Although the above description includes many specific examples, they should not be construed as limiting the scope of the invention, but rather as merely providing illustrations of some of the many possible embodiments of this method. The scope of the invention should be determined by the appended claims and their legal equivalents, and not by the examples given.
Other aspects, advantages, and modifications will be apparent to those of ordinary skill in the art to which the claims pertain. The elements and use of the above-described embodiments can be rearranged and combined in manners other than specifically described above, with any and all permutations within the scope of the disclosure.

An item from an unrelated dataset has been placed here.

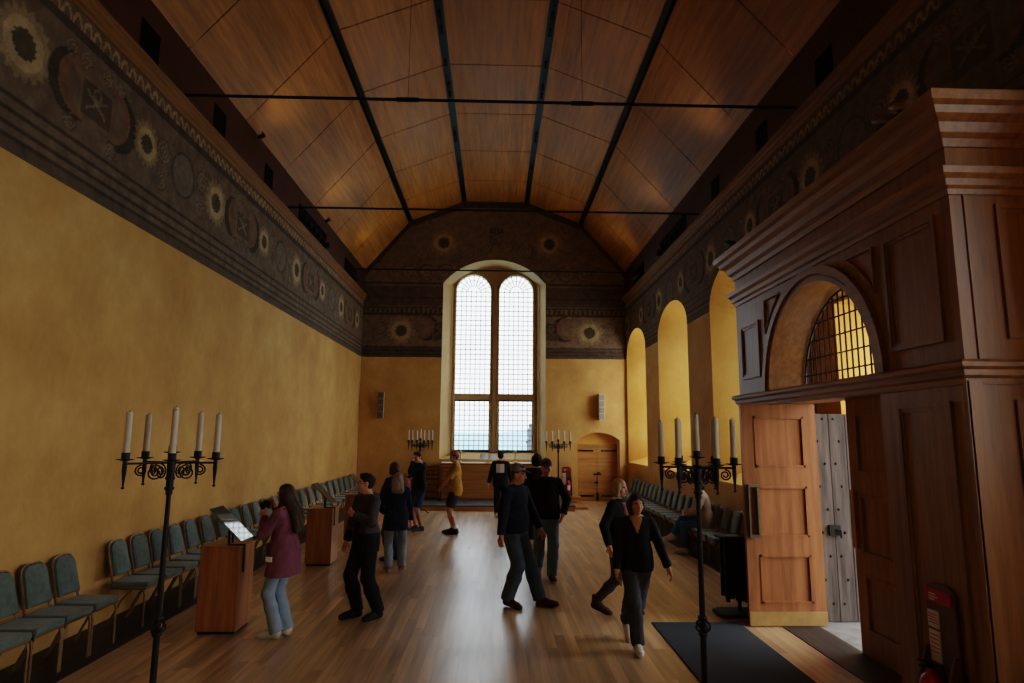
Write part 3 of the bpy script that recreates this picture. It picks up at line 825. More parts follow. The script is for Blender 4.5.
# ---------------------------------------------------------------- floor mat
b=MB(); b.box(1.84,2.86,3.6,7.67,.0,.012); tag(b.build('door_mat',M['mat'],bevel=.004),'large charcoal grey mat on the floorboards in front of the porch','mat')

# ---------------------------------------------------------------- stacking chairs
def tomb(w,z0,z1,n=10,top=.6):
    """rounded-head outline in (y,z)"""
    r=w*top; pts=[(-w,z0),(w,z0),(w*.98,z1-r)]
    pts+=[(w*.98*cos(a) if False else (w*.98-r)+r*cos(a),(z1-r)+r*sin(a)) for a in np.linspace(0,pi/2,n)][1:]
    pts+=[(-y,z) for y,z in pts[2:][::-1]]
    return pts
def make_chair():
    t=thing('stacking_chair','x','chair')
    lean=lambda z:-.17-(z-.45)*.24
    b=MB(); o=tomb(.146,.525,.885)
    n=len(o); q=[]
    for dx in (.028,-.02): q+=[(lean(z)+dx,y,z) for y,z in o]
    inner=[(lean(z)+.045,y*.86,.705+(z-.705)*.88) for y,z in o]
    b.add(q+inner,[tuple(range(2*n-1,n-1,-1))]+[(i,(i+1)%n,n+(i+1)%n,n+i) for i in range(n)]+[(i,2*n+i,2*n+(i+1)%n,(i+1)%n) for i in range(n)]+[tuple(range(2*n,3*n))])
    b.build('backrest',M['velvet'],t,smooth=True)
    b=MB()
    pts=[(-.2,-.2),(.24,-.2),(.25,.2),(-.2,.2)]
    b.box(-.19,.235,-.186,.186,.415,.475); o_=b.build('seat',M['velvet'],t,bevel=.022)
    b=MB(); o2=tomb(.159,.40,.898)
    b.tube([(lean(z)-.005,y,z) for y,z in o2[1:]+o2[:1]],.0125,6); b.bar((lean(.525)-.02,-.155,.525),(lean(.525)-.02,.155,.525),.02,.014)
    b.box(-.18,.22,-.195,-.175,.395,.415); b.box(-.18,.22,.175,.195,.395,.415); b.box(.2,.22,-.195,.195,.395,.415); b.box(-.18,-.16,-.195,.195,.395,.415)
    b.build('frame',M['bronze'],t)
    for s in (-1,1):
        b=MB(); b.tube([(.1,s*.185,.405),(.165,s*.185,.4),(.195,s*.185,.375),(.205,s*.185,.33),(.21,s*.185,0)],.0125,6); b.build('leg',M['bronze'],t)
        b=MB(); b.tube([(.06,s*.18,.4),(-.05,s*.18,.28),(-.19,s*.18,0)],.0125,6); b.build('leg',M['bronze'],t)
    return t
proto=make_chair(); first=[True]
ORD=['first','second','third','fourth','fifth','sixth','seventh','eighth','ninth','tenth','eleventh','twelfth','thirteenth','fourteenth','fifteenth','sixteenth','seventeenth','eighteenth','nineteenth','twentieth','twenty-first','twenty-second']
def chair(x,y,rz,label,group):
    if first[0]: o=proto; first[0]=False
    else: o=copy_tree(proto)
    o.location=(x,y,.008); o.rotation_euler=(0,0,rz); o['label']=label; o['group']=group
    return o
near=[5.1,5.52,5.93,6.34,6.76]
for k,y in enumerate(near[::-1]):
    chair(-4.1,y,random.uniform(-.05,.05),f'green velvet chair {["at the gap, end one of","second from the gap in","third from the gap in","fourth from the gap in","fifth from the gap in"][k]} the nearest group by the left wall','chairs of the near group on the left')
for k,y in enumerate([7.68,8.1,8.52,8.96,9.42,9.9,10.4]):
    chair(-4.1,y,random.uniform(-.05,.05),f'green velvet chair, {ORD[k]} after the gap in the row by the left wall','chairs behind the nearest plinth')
for k,y in enumerate([10.95,11.42,11.9,12.4,12.95,13.5,14.1]):
    chair(-4.1,y,random.uniform(-.04,.04),f'green velvet chair by the left wall, {ORD[k]} past the nearest plinth, behind the maroon jacket','chairs between the two near plinths')
for k,y in enumerate(np.linspace(14.65,20.05,10)):
    chair(-4.1,y,random.uniform(-.03,.03),f'green chair by the left wall, {ORD[9-k]} from the far corner','chairs in the far part of the left row')
RY=[10.83+.452*k for k in range(19)]
for k,y in enumerate(RY):
    chair(3.86,y,pi+random.uniform(-.03,.03),f'green chair by the right wall, {ORD[k]} from the porch end of the row','chairs in the right row')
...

This application claims the benefit of U.S. Provisional Patent Application No. 62/945,210, entitled “Annular Pressure Cap Drilling System and Method” to William James Hughes, attorney docket No. HTC-P-101, filed on Dec. 8, 2019, which is hereby incorporated by reference in its entirety. This application is related to U.S. Provisional Patent Application No. 63/051,837, entitled “Annular Pressure Control Diverter” to William James Hughes, attorney docket No. HTC-P-102, filed on Jul. 14, 2020, which is hereby incorporated by reference in its entirety. This application is related to U.S. Provisional Patent Application No. 63/082,059, entitled “Annular Pressure Control Ram Diverter” to William James Hughes, attorney docket No. HTC-P-106, filed on Sep. 23, 2020, which is hereby incorporated by reference in its entirety.